Globalizing the Liberal Arts

The Sixth Annual Conversation on the Liberal Arts

February 17-18, 2006




Conversation Overview


Our annual Conversations on the Liberal Arts bring together administrators and faculty leaders from colleges and universities representing the whole spectrum of higher education to explore the foundations of liberal arts education and to address the challenges facing the liberal arts tradition. This year's topic was “Globalizing the Liberal Arts.” At stake is the fact that most academic institutions are affirming the importance of global awareness in undergraduate education, and most either have developed programs, curricula, and pedagogies to accomplish this or are in the process of doing so. We reflected carefully on this change, what is inspiring it, and where it is going (hence the ambiguous term globalizing) and considered concrete tools for doing it successfully.



The conference had five plenary sessions: three led by two-member panels, a special report from the AAC&U, and a concluding open forum. Conference participants also attended a special lecture by Colin Powell on Friday evening.


The opening session Friday afternoon addressed more theoretical questions— What does it mean to globalize liberal education and why are we doing it? Issues addressed were considering the term "globalizing" (Is it homogenizing? Is it the dominance of Western economic, political, or social forms and values? How else might we talk?) and explicating and critiquing different rationales for globalizing liberal arts education—both religious and secular.

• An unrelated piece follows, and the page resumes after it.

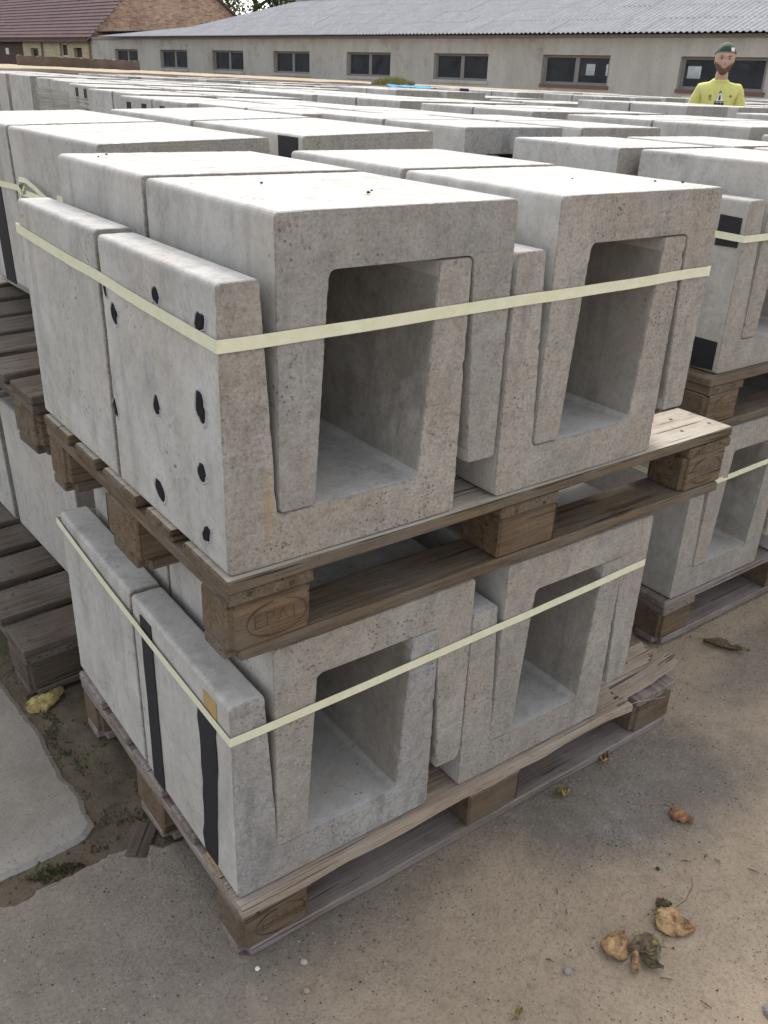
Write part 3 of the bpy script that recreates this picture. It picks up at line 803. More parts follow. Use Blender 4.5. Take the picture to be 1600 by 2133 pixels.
# strap of the leaning stack, with its knot
sb = strap_loop([(.163, 2.05, 1.135), (.190, 1.50, 1.142), (.205, 1.26, 1.148), (.2055, .925, 1.150), (.7, .915, 1.163), (1.13, .905, 1.175), (1.10, 2.09, 1.17), (.163, 2.05, 1.135)], .015, 'pale yellow strap with a loose knot round the stack behind')
kn = MB()
def loose(points, w=.012):
    vs_, fs = [], []; P = [Vector(p) for p in points]
    for i, p in enumerate(P):
        t = (P[min(i+1, len(P)-1)]-P[max(i-1, 0)]).normalized(); a = t.cross(Vector((-1, .2, .1))).normalized()
        a = (a + Vector((.0, 0, .25))).normalized()
        vs_ += [tuple(p-a*w/2), tuple(p+a*w/2)]
    for i in range(len(P)-1): fs.append((2*i, 2*i+2, 2*i+3, 2*i+1))
    kn.add(vs_, fs)
kx = .195
loose([(kx, 1.45, 1.143), (kx-.012, 1.42, 1.158), (kx-.02, 1.38, 1.172), (kx-.02, 1.33, 1.174), (kx-.016, 1.28, 1.163), (kx-.012, 1.24, 1.150), (kx-.008, 1.205, 1.140)])
loose([(kx-.004, 1.46, 1.142), (kx-.014, 1.40, 1.140), (kx-.016, 1.34, 1.142), (kx-.012, 1.27, 1.140), (kx-.008, 1.20, 1.136), (kx-.004, 1.17, 1.120)], .015)
loose([(kx-.008, 1.43, 1.16), (kx-.018, 1.40, 1.148), (kx-.02, 1.385, 1.135), (kx-.02, 1.40, 1.122), (kx-.016, 1.43, 1.112)], .010)
loose([(kx-.014, 1.38, 1.138), (kx-.02, 1.36, 1.150), (kx-.018, 1.35, 1.160)], .010)
mesh_obj('knot', kn.mesh('knot', True), M_STRAP, sb)

# ------------------------------------------------------------------ splintered front board of the lower pallet
def splinter_board(x0, x1, yf, yb, z0, z1, seed, ends=(0, 1), drop=0, rag_front=.004):
    """plank x0..x1 with ragged end(s): comb of fibres of different length"""
    r = random.Random(seed); mb = MB(); nfib = 9; W = yb-yf
    ys = [yf + W*k/nfib for k in range(nfib+1)]
    for k in range(nfib):
        a = x0 + (r.uniform(0, .05) if 0 in ends else 0); b = x1 - (r.uniform(0, .075)*(1 if k % 2 else .5) if 1 in ends else 0)
        n = 14; vs_, fs = [], []
        zz1 = z1 - r.uniform(0, .0022); zz0 = z0 + r.uniform(0, .0015)
        for i in range(n+1):
            x = a+(b-a)*i/n
            wf = rag_front*noise.noise(Vector((x*14, seed, 0))) + rag_front*.6*noise.noise(Vector((x*60, seed, 2))) if k == 0 else .0004*noise.noise(Vector((x*20, k, seed)))
            sag = drop*((x-x0)/(x1-x0))**2
            lift = .0012*noise.noise(Vector((x*9, k*.5, seed)))
            tz = zz0 + (.004*abs(noise.noise(Vector((x*25, seed, 9)))) if k == 0 else 0)
            y0_, y1_ = ys[k]+wf, ys[k+1]+.0002
            vs_ += [(x, y0_, tz-sag), (x, y1_, zz0-sag), (x, y1_, zz1+lift-sag), (x, y0_+.001, zz1+lift-sag-(.0015 if k == 0 else 0))]
        for i in range(n):
            for q in range(4): fs.append((i*4+q, i*4+(q+1) % 4, (i+1)*4+(q+1) % 4, (i+1)*4+q))
        fs.append((3, 2, 1, 0)); e = n*4; fs.append((e, e+1, e+2, e+3))
        mb.add(vs_, fs)
    me = mb.mesh('splinter_board'); bm = bmesh.new(); bm.from_mesh(me); bmesh.ops.recalc_face_normals(bm, faces=bm.faces); bm.to_mesh(me); bm.free()
    return me
o = mesh_obj('deck_board', splinter_board(.0, 1.02, -.010, .060, .1225, .1438, 3, ends=(1,), rag_front=.014), M_WOOD_R, P_LOW); o['label'] = 'front deck board split lengthwise with a ragged right end'
o = mesh_obj('deck_board', splinter_board(.0, 1.235, .062, .142, .1222, .1436, 8, ends=(1,)), M_WOOD_R, P_LOW); o['label'] = 'deck board with a splintered right end'
sh = splinter_board(.0, .235, .0, .034, .0, .020, 12, ends=(1,), drop=-.022)
o = mesh_obj('splinter', sh, M_WOOD_R, P_LOW, (1.005, .018, .1245), (0, .01, .03)); o['label'] = 'curled up splinter at the broken corner'
o = mesh_obj('splinter', from_data('s', *tube([(0,0,0), (.03, -.006, .003), (.07, -.018, .002), (.11, -.03, .001)], [.0016, .001, .0009, .0006], 5)), M_WOOD_R, P_LOW, (1.0, -.002, .132))
# broken plank end beside the short side and a bit of wood under the pallet
o = mesh_obj('wood_offcut', board_mesh(.10, .045, .022, 1), M_WOOD_D, None, (-.035, .375, -.010), (.10, .10, .9)); tag(o, 'short wood offcut lying in the dirt at the pallet\'s left side', 'wood offcut')

# ------------------------------------------------------------------ long grey shed
def wall_mat(name, a, b_, c):
    m, nt, b = new_mat(name); nb = NB(nt); v = nb.coords(rand=False, world=True)
    st = nb.coords((1, 1, .25), rand=False, world=True)
    col = nb.mix(nb.ramp(nb.noise(st, 1.6, 6, .65), .38, .64), a, b_)
    col = nb.mix(nb.ramp(nb.noise(v, .9, 5, .7), .52, .7, 0, .7), col, c)
    col = nb.mix(nb.ramp(nb.noise(v, 22, 5, .75), .5, .75, 0, .35), col, (.12, .11, .10))
    nb.link(col, b.inputs['Base Color']); b.inputs['Roughness'].default_value = .95; b.inputs['Specular IOR Level'].default_value = .1
    nb.bump(nb.noise(v, 14, 6, .7), .5, .02, b)
    return m
M_WALL = wall_mat('grey_render', (.47, .46, .435), (.395, .385, .36), (.27, .24, .21))
M_FRAME = flat_mat('grey_window_frame', (.23, .22, .215), .7)
M_SILL = flat_mat('red_brick_sill', (.17, .10, .088), .85)
M_DARKIN = flat_mat('dark_interior', (.06, .06, .065), .9)
def glass_mat():
    m, nt, b = new_mat('dusty_window_glass'); nb = NB(nt); v = nb.coords(rand=True)
    n = nb.noise(v, 2.5, 4, .6)
    tr = nt.nodes.new('ShaderNodeBsdfTransparent'); mx = nt.nodes.new('ShaderNodeMixShader')
    nb.link(nb.ramp(n, .3, .7, .30, .50), mx.inputs[0]); nb.link(tr.outputs[0], mx.inputs[1]); nb.link(b.outputs[0], mx.inputs[2])
    tr.inputs[0].default_value = (.8, .85, .9, 1)
    nb.link(nb.mix(n, (.045, .055, .07), (.10, .11, .12)), b.inputs['Base Color']); b.inputs['Roughness'].default_value = .12
    nb.link(mx.outputs[0], nt.nodes['Material Output'].inputs['Surface'])
    return m
M_GLASS = glass_mat()
def roof_mat():
    m, nt, b = new_mat('corrugated_fibre_cement'); nb = NB(nt); v = nb.coords(rand=False, world=True)
    oc = nb.coords((1, 1, 1))
    col = nb.mix(nb.ramp(nb.noise(oc, 1.4, 5, .65), .35, .68), (.36, .36, .38), (.28, .28, .30))
    col = nb.mix(nb.ramp(nb.rnd(), 0, 1, 0, .5), col, (.32, .32, .34))
    col = nb.mix(nb.ramp(nb.noise(v, 5, 7, .75), .53, .70, 0, .8), col, (.46, .46, .47))
    col = nb.mix(nb.ramp(nb.noise(v, 7.5, 5, .8), .56, .70, 0, .6), col, (.17, .165, .16))
    nb.link(col, b.inputs['Base Color']); b.inputs['Roughness'].default_value = .9; b.inputs['Specular IOR Level'].default_value = .15
    nb.bump(nb.noise(v, 30, 5, .7), .4, .01, b)
    return m
M_ROOF = roof_mat()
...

The Saturday morning session addressed changes at the institutional level— What curricular changes, academic programs, policies, and structures can contribute to the effort to globalize liberal arts education? Obviously changes in course offerings or requirements are an important part of this, but so are attracting international students and faculty, expanding study-abroad programs, or any number of other things.


Saturday afternoon we addressed faculty considerations—How do we have to teach differently and do scholarship differently? What alternatives are there to the "West and the rest" model? How must the methods with which we approach our disciplines change? What are the affective implications for our students of a more global education and how can we respond to them?


Thanks to those of you who were able to join us and contribute to the conversation.